First author

Some semiconductors and mobile-phone amplifiers include components known as two-dimensional electron systems (2DES). To design such devices, the first, fundamental piece of information you need is the energy spectrum of the system. This gives an indication of how much current flows for a given applied voltage. But the energy spectrum of a 2DES also contains much more subtle information and can reveal unusual quantum effects. Previously, such detailed information could be obtained only from theoretically calculated spectra, as the available experimental techniques generated heat and blurred the results. Now, Oliver Dial at the Massachusetts Institute of Technology and his colleagues have developed a method that can directly measure this spectrum at high resolution (see page 176).

How is this different from previous work?

The ocean makes a good analogy. Until now, researchers looked only at how ripples — system disturbances — affected the ocean's surface, or the lowest energy states available. Now, we can look at how many energy states are available at any place in the ocean — we can see the mountains and valleys on the ocean floor. In other words, the high energy states as well as the low. We get an information-rich spectrum, with peaks that tell us at what energy a particle can be put into the system and how long it can stay at that energy.

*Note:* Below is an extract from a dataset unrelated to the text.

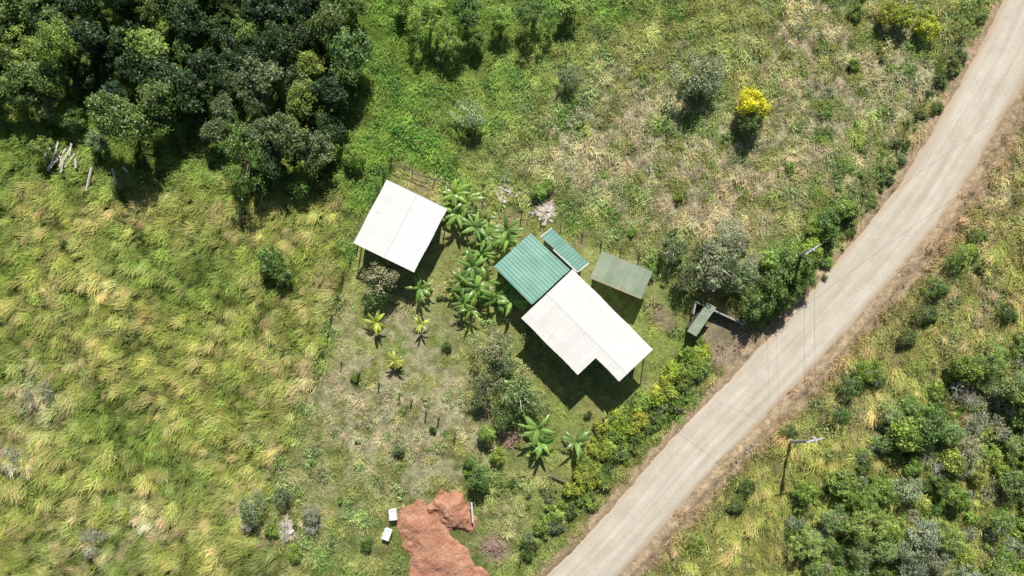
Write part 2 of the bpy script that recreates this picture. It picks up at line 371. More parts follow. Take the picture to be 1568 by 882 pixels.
def leafcloud(r,C,R,n,ls,zs=.85,up=.75):
    V=[];SH=[]
    for c,rad in zip(C,R):
        d=r.normal(size=(n,3)); d/=np.linalg.norm(d,axis=1)[:,None]
        p=np.array(c)+d*(rad*r.rand(n)**.4*r.choice([1,1,1,1.4],n))[:,None]*np.array([1,1,zs])
        nn=d*.6+r.normal(size=(n,3))*.45+np.array([0,0.15,up]); nn/=np.linalg.norm(nn,axis=1)[:,None]
        t=np.cross(nn,r.normal(size=(n,3))); t/=np.linalg.norm(t,axis=1)[:,None]; b=np.cross(nn,t)
        L=(ls*r.uniform(.6,1.3,n))[:,None]
        q=np.stack([p-t*L*.5,p+b*L*.26+t*L*.05,p+t*L*.5,p-b*L*.26+t*L*.05],1)
        V.append(q.reshape(-1,3)); cs=r.uniform(.6,1.35); SH.append(np.repeat(cs*r.uniform(.65,1.35,n),4))
    return np.concatenate(V),np.concatenate(SH)
def tree_mesh(seed,R,Ht,nc,nl,ls,mat,bark=M_bark,flat=.75,crad=.26,irr=.5):
    r=np.random.RandomState(seed); b=B()
    cz=Ht-R*flat; C=[];RR=[]
    nlobe=r.randint(5,9); lob=[(r.rand()*6.28,r.uniform(1.15-irr,1.2)) for _ in range(nlobe)]
    while len(C)<nc:
        a=r.rand()*6.28; u=r.uniform(-.35,1); q=math.sqrt(max(0,1-u*u))
        lf=sum(l*max(0,math.cos(a-t))**5 for t,l in lob)/max(.01,sum(max(0,math.cos(a-t))**5 for t,l in lob))
        rr=R*r.uniform(.3,1.0)**.6*lf*.85
        C.append((rr*q*math.cos(a),rr*q*math.sin(a),cz+rr*u*flat)); RR.append(R*crad*r.uniform(.45,1.25))
    tr=R*.06+.03; top=(r.normal(0,.1)*R,r.normal(0,.1)*R,max(cz-.1*R,.3*Ht))
    b.tube([(0,0,-.3),(r.normal(0,.05)*R,r.normal(0,.05)*R,top[2]*.5),top],[tr*1.3,tr,tr*.8],7)
    for i in r.choice(nc,min(nc,12),replace=False):
        c=C[i]; mid=[(top[k]+c[k])/2+r.normal(0,.06)*R for k in range(3)]
        b.tube([top,mid,c],[tr*.55,tr*.35,tr*.12],4)
    V,SH=leafcloud(r,C,RR,nl,ls); o=len(b.v); nq=len(V)//4
    F=b.f+[(o+4*i,o+4*i+1,o+4*i+2,o+4*i+3) for i in range(nq)]
    return mk_mesh('tree',b.v+[tuple(x) for x in V.tolist()],F,[bark,mat],b.m+[1]*nq,{'shade':b.sh+SH.tolist()})
def weed_mesh(seed,R,n,nl,ls):
    r=np.random.RandomState(seed); C=[(r.normal(0,R*.55),r.normal(0,R*.55),r.uniform(.1,.35)) for _ in range(n)]
    V,SH=leafcloud(r,C,[R*r.uniform(.2,.5) for _ in C],nl,ls,.8); b=B()
    for c in C: b.tube([(c[0]*.5,c[1]*.5,-.05),c],[.015,.008],3)
    o=len(b.v); nq=len(V)//4
    return mk_mesh('weed',b.v+[tuple(x) for x in V.tolist()],b.f+[(o+4*i,o+4*i+1,o+4*i+2,o+4*i+3) for i in range(nq)],[M_bark,M_leafI],b.m+[1]*nq,{'shade':b.sh+SH.tolist()})
def bare_mesh(seed,R,mat,leaves=0):
    r=np.random.RandomState(seed); b=B(); tips=[]
    def br(p,d,L,rad,dep):
        q=p+d*L; mid=p+d*L*.5+Vector(r.normal(0,.06*L,3)); b.tube([p,mid,q],[rad,rad*.8,rad*.6],3)
        if dep==0: tips.append(tuple(q)); return
        for _ in range(r.randint(2,5)):
            nd=(d+Vector(r.normal(0,.55,3))+Vector((0,0,.05))).normalized(); br(q,nd,L*r.uniform(.6,.85),rad*.62,dep-1)
    for i in range(6):
        a=r.rand()*6.28; br(Vector((0,0,-.1)),Vector((math.cos(a)*.8,math.sin(a)*.8,.8)).normalized(),R*.36,R*.022+.01,4)
    F=b.f;v=b.v;m_=b.m;sh=b.sh
    if leaves:
        V,SH=leafcloud(r,tips,[R*.14]*len(tips),leaves,.16); o=len(v); nq=len(V)//4
        v=v+[tuple(x) for x in V.tolist()]; F=F+[(o+4*i,o+4*i+1,o+4*i+2,o+4*i+3) for i in range(nq)]; m_=m_+[1]*nq; sh=sh+SH.tolist()
    return mk_mesh('bare',v,F,[M_twig,mat],m_,{'shade':sh})
BIG=[tree_mesh(100+i,3.2,[7,8,6.2,7.5,6.6][i],64,85,.33,M_leaf,irr=.65,crad=.24) for i in range(5)]
MID=[tree_mesh(120+i,2.0,[3.9,3.4,3.2,4][i],38,70,.25,M_leaf,crad=.27,irr=.75) for i in range(4)]
FINE=[tree_mesh(130+i,2.4,4.4,64,80,.18,M_leaf,crad=.20,irr=.7) for i in range(3)]
WISP=[tree_mesh(136+i,2.4,3.4,58,34,.20,M_leaf,crad=.20,irr=.8,flat=.55,bark=M_twig) for i in range(3)]
BUSH=[tree_mesh(140+i,1.1,1.5,22,60,.19,M_leaf,crad=.32,irr=.7) for i in range(3)]
BUSHI=[tree_mesh(150+i,1.1,1.4,20,55,.20,M_leafI,crad=.34,irr=.8) for i in range(5)]
WEEDI=[weed_mesh(160+i,.8,14,12,.19) for i in range(5)]
BARE=[bare_mesh(170+i,1.8,M_leaf,2 if i else 0) for i in range(2)]
DK=(.054,.108,.028);MD=(.15,.24,.052);LT=(.30,.42,.08);YG=(.46,.52,.06);GR=(.25,.31,.13);GG=(.38,.41,.25);YEL=(.92,.84,.05)
def jit(c,a=.2):
    k=random.uniform(1-a,1+a); return (c[0]*k*random.uniform(.9,1.12),c[1]*k,c[2]*k*random.uniform(.85,1.15))
def tree(name,protos,base,px,py,r,col,baseR,topfrac=.0):
    me=random.choice(protos); s=r/baseR; hgt={3.2:5,2.0:2.6,2.4:3,1.1:1,1.8:.8}[baseR]*s
    p=P(px,py,hgt); z=float(terrain(np.array([p.x]),np.array([p.y]))[0])
    add(name,me,None,(p.x,p.y,z),(0,0,random.uniform(0,6.28)),(s*random.uniform(.85,1.15),s*random.uniform(.85,1.15),s),jit(col))
def big(px,py,r,col=DK,name='broadleaf_tree'): tree(name,BIG,0,px,py,r,col,3.2)
def mid(px,py,r,col=MD,name='small_tree'): tree(name,MID,0,px,py,r,col,2.0)
def fin(px,py,r,col=GR,name='fine_leaved_tree'): tree(name,FINE,0,px,py,r,col,2.4)
def wis(px,py,r,col=GR,name='sparse_tree'): tree(name,WISP,0,px,py,r,col,2.4)
def bush(px,py,r,col=LT,name='bush'): tree(name,BUSH,0,px,py,r,col,1.1)
def bare(px,py,r,col=GG,name='bare_shrub'): tree(name,BARE,0,px,py,r,col,1.8)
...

How does your method work?

It's difficult to look at the high-energy spectrum of a 2DES without it heating up. Among the challenges, we had to figure out how to inject electrons at energies of 100 kelvin, while keeping the experiment temperature at 100 millikelvin. Most researchers in this field want to do in-plane electron-transport measurements in 2DES. If you imagine an electron system as a flat sheet of paper, this involves adding electrons at one end and taking them out of the other, but this generates heat. Instead, we're pushing electrons into the middle of the sheet of the paper from above or below, with electrodes above and below to drive the current.

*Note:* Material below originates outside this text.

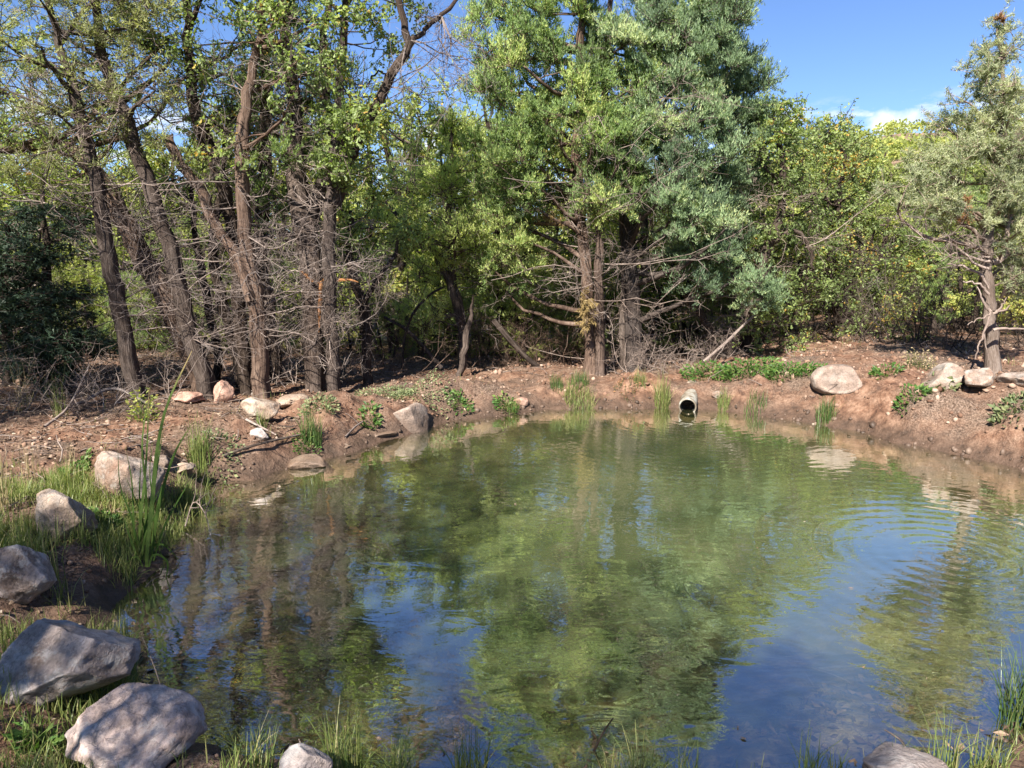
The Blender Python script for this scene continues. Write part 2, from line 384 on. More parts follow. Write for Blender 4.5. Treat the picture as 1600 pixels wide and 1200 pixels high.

What was your most surprising finding?

One of the basic questions to ask in 2DES is 'How do the electrons get along together?'. One way to learn about this is to know what happens to an added electron. We might think that an extra electron would be bumped by the ones already there and wouldn't stay at the energy at which it was injected for very long. Remarkably, such electrons are quite stable. As a result, even though this is a complicated system, we can think about the extra electron as if it were alone.